• _Given exercise_
Skip all pictures, then print the remaining material exactly.

• _Source excerpt_
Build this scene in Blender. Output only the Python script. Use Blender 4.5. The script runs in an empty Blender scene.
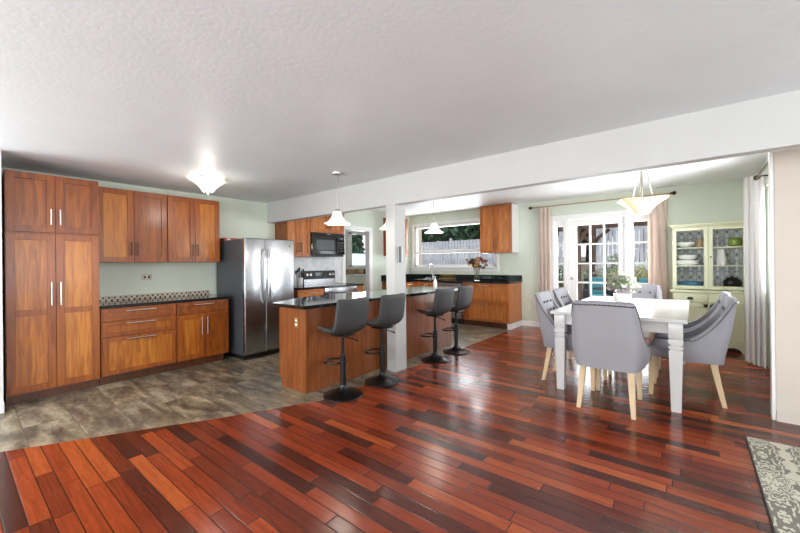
import bpy, bmesh, math, random
from mathutils import Vector, Matrix
random.seed(7)
SC = bpy.context.scene
COL = SC.collection
PI = math.pi

# ------------------------------------------------------------------ camera
cam_d = bpy.data.cameras.new('camera'); cam = bpy.data.objects.new('camera', cam_d); COL.objects.link(cam)
TH, RO = .6856, -.010
Rv = Vector((math.cos(TH), math.sin(TH), 0)); Fv = Vector((-math.sin(TH), math.cos(TH), 0)); Zv = Vector((0, 0, 1))
Rc = (Rv + RO*Zv).normalized(); Uc = (Zv - RO*Rv).normalized()
M = Matrix((( Rc.x, Uc.x, -Fv.x, 0), (Rc.y, Uc.y, -Fv.y, 0), (Rc.z, Uc.z, -Fv.z, 1.34), (0, 0, 0, 1)))
cam.matrix_world = M
cam_d.sensor_width = 36; cam_d.lens = 358.2116/800*36; cam_d.shift_y = -2.44/800; cam_d.clip_start = .05
SC.camera = cam

# ------------------------------------------------------------------ view, world, lights
SC.view_settings.view_transform = 'Standard'; SC.view_settings.look = 'None'
SC.view_settings.gamma = 1; SC.view_settings.use_curve_mapping = False
SC.view_settings.exposure = 0.14
w = bpy.data.worlds.new('world'); SC.world = w; w.use_nodes = True
nt = w.node_tree; bg = nt.nodes['Background']
tc = nt.nodes.new('ShaderNodeTexCoord'); sep = nt.nodes.new('ShaderNodeSeparateXYZ'); cr = nt.nodes.new('ShaderNodeValToRGB')
nt.links.new(tc.outputs['Generated'], sep.inputs[0]); nt.links.new(sep.outputs['Z'], cr.inputs[0]); nt.links.new(cr.outputs[0], bg.inputs[0])
cr.color_ramp.elements[0].position = 0; cr.color_ramp.elements[0].color = (.95, .97, 1, 1)
cr.color_ramp.elements[1].position = .7; cr.color_ramp.elements[1].color = (.50, .70, 1, 1)
bg.inputs[1].default_value = 1.1
def light(kind, name, loc, power, color=(1, 1, 1), size=.1, size_y=None, aim=None):
    d = bpy.data.lights.new(name, kind); d.energy = power; d.color = color
    if kind == 'AREA':
        d.size = size
        if size_y: d.shape = 'RECTANGLE'; d.size_y = size_y
    elif kind == 'POINT': d.shadow_soft_size = size
    elif kind == 'SUN': d.angle = size
    o = bpy.data.objects.new(name, d); COL.objects.link(o); o.location = loc
    if aim is not None: o.rotation_euler = (Vector(aim)-Vector(loc)).to_track_quat('-Z', 'Y').to_euler()
    return o
light('SUN', 'sun', (0, 0, 20), 1.8, (1, .96, .9), .1, aim=(-6, 5, -6))
DAY = (.90, .96, 1)
# daylight entering through the windows of the living room behind the camera, tilted up to brighten the ceiling; the last is added fill
light('AREA', 'window_and_fill_light', (-2.1, -3.45, 1.35), 215, DAY, 3.0, 1.5, aim=(-2.3, -1.4, 3.0))
light('AREA', 'window_and_fill_light', (1.4, -3.45, 1.35), 75, DAY, 2.0, 1.5, aim=(1.0, -1.4, 3.0))
light('AREA', 'window_and_fill_light', (3.35, 1.2, 1.35), 110, DAY, 3.0, 1.5, aim=(1.2, 1.0, 2.7))
light('AREA', 'window_and_fill_light', (-5.6, -1.9, 1.35), 200, DAY, 2.0, 1.5, aim=(-4.1, -.9, 2.6))  # added fill that brightens the left side; this wall is solid, without a window
# daylight entering the dining room and the kitchen
light('AREA', 'window_and_fill_light', (-1.3, 7.95, 1.25), 95, DAY, 1.7, 2.0, aim=(-1.3, 5, 1.1))
light('AREA', 'window_and_fill_light', (-4.7, 7.85, 1.8), 60, DAY, 1.9, 1.0, aim=(-4.7, 5, 1.7))
light('AREA', 'window_and_fill_light', (1.0, 5.7, 1.55), 130, DAY, 1.7, 1.3, aim=(-2, 5.7, 1.2))
light('AREA', 'window_and_fill_light', (-7.75, 7.4, 1.8), 20, DAY, .9, .9, aim=(-6, 6.6, 1.2))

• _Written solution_
Build this scene in Blender. Output only the Python script. Use Blender 4.5. The script runs in an empty Blender scene.
import bpy, bmesh, math, random
from mathutils import Vector, Matrix
random.seed(7)
SC = bpy.context.scene
COL = SC.collection
PI = math.pi

# ------------------------------------------------------------------ camera
cam_d = bpy.data.cameras.new('camera'); cam = bpy.data.objects.new('camera', cam_d); COL.objects.link(cam)
TH, RO = .6856, -.010
Rv = Vector((math.cos(TH), math.sin(TH), 0)); Fv = Vector((-math.sin(TH), math.cos(TH), 0)); Zv = Vector((0, 0, 1))
Rc = (Rv + RO*Zv).normalized(); Uc = (Zv - RO*Rv).normalized()
M = Matrix((( Rc.x, Uc.x, -Fv.x, 0), (Rc.y, Uc.y, -Fv.y, 0), (Rc.z, Uc.z, -Fv.z, 1.34), (0, 0, 0, 1)))
cam.matrix_world = M
cam_d.sensor_width = 36; cam_d.lens = 358.2116/800*36; cam_d.shift_y = -2.44/800; cam_d.clip_start = .05
SC.camera = cam

# ------------------------------------------------------------------ view, world, lights
SC.view_settings.view_transform = 'Standard'; SC.view_settings.look = 'None'
SC.view_settings.gamma = 1; SC.view_settings.use_curve_mapping = False
SC.view_settings.exposure = 0.14
w = bpy.data.worlds.new('world'); SC.world = w; w.use_nodes = True
nt = w.node_tree; bg = nt.nodes['Background']
tc = nt.nodes.new('ShaderNodeTexCoord'); sep = nt.nodes.new('ShaderNodeSeparateXYZ'); cr = nt.nodes.new('ShaderNodeValToRGB')
nt.links.new(tc.outputs['Generated'], sep.inputs[0]); nt.links.new(sep.outputs['Z'], cr.inputs[0]); nt.links.new(cr.outputs[0], bg.inputs[0])
cr.color_ramp.elements[0].position = 0; cr.color_ramp.elements[0].color = (.95, .97, 1, 1)
cr.color_ramp.elements[1].position = .7; cr.color_ramp.elements[1].color = (.50, .70, 1, 1)
bg.inputs[1].default_value = 1.1
def light(kind, name, loc, power, color=(1, 1, 1), size=.1, size_y=None, aim=None):
    d = bpy.data.lights.new(name, kind); d.energy = power; d.color = color
    if kind == 'AREA':
        d.size = size
        if size_y: d.shape = 'RECTANGLE'; d.size_y = size_y
    elif kind == 'POINT': d.shadow_soft_size = size
    elif kind == 'SUN': d.angle = size
    o = bpy.data.objects.new(name, d); COL.objects.link(o); o.location = loc
    if aim is not None: o.rotation_euler = (Vector(aim)-Vector(loc)).to_track_quat('-Z', 'Y').to_euler()
    return o
light('SUN', 'sun', (0, 0, 20), 1.8, (1, .96, .9), .1, aim=(-6, 5, -6))
DAY = (.90, .96, 1)
# daylight entering through the windows of the living room behind the camera, tilted up to brighten the ceiling; the last is added fill
light('AREA', 'window_and_fill_light', (-2.1, -3.45, 1.35), 215, DAY, 3.0, 1.5, aim=(-2.3, -1.4, 3.0))
light('AREA', 'window_and_fill_light', (1.4, -3.45, 1.35), 75, DAY, 2.0, 1.5, aim=(1.0, -1.4, 3.0))
light('AREA', 'window_and_fill_light', (3.35, 1.2, 1.35), 110, DAY, 3.0, 1.5, aim=(1.2, 1.0, 2.7))
light('AREA', 'window_and_fill_light', (-5.6, -1.9, 1.35), 200, DAY, 2.0, 1.5, aim=(-4.1, -.9, 2.6))  # added fill that brightens the left side; this wall is solid, without a window
# daylight entering the dining room and the kitchen
light('AREA', 'window_and_fill_light', (-1.3, 7.95, 1.25), 95, DAY, 1.7, 2.0, aim=(-1.3, 5, 1.1))
light('AREA', 'window_and_fill_light', (-4.7, 7.85, 1.8), 60, DAY, 1.9, 1.0, aim=(-4.7, 5, 1.7))
light('AREA', 'window_and_fill_light', (1.0, 5.7, 1.55), 130, DAY, 1.7, 1.3, aim=(-2, 5.7, 1.2))
light('AREA', 'window_and_fill_light', (-7.75, 7.4, 1.8), 20, DAY, .9, .9, aim=(-6, 6.6, 1.2))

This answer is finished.